The standing committee of the National People's Congress is deliberating the law for a record sixth time, but the bill can only be promulgated at the earliest by the full session of the legislature which meets in March, Xinhua news agency said.
Central to the debate is the concept of private property protections which "experts say could undermine the legal foundation of China's socialist system," the report said.
The latest draft makes "the protection of state, collective, and private property" the main principle of legislation, but places state ownership rights at the heart of China's economic system, it added.
The controversial bill was first submitted to the legislature in 2002, but was withdrawn from the congress' full session last March amid worries that China's socialist system would be undermined "if the rights of individuals superseded the state's right to care for the collective good," the report said.
Conversely, the bureaucracy's stranglehold over state assets, including the state's ownership over all land, has led to massive corruption by government officials during the last 20 years of economic reforms, it said.

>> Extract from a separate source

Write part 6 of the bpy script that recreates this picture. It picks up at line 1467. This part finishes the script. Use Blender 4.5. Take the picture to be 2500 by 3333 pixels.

"The biggest problem is that corrupt government officials conspire with businessmen to prey on state assets in the process of restructuring and merging," Xinhua quoted Huang Shuhe, deputy director of the State-owned Assets Supervision and Administration Commission, as saying.
Lawmakers are debating adding clauses to the law that would prevent fraudulent acquisitions and mergers of state assets.
"People who (fraudulently) create losses of state assets through restructuring, acquisition, or insider trading will be responsible to the law," says the sixth version of the bill, which was submitted for debate during the current session.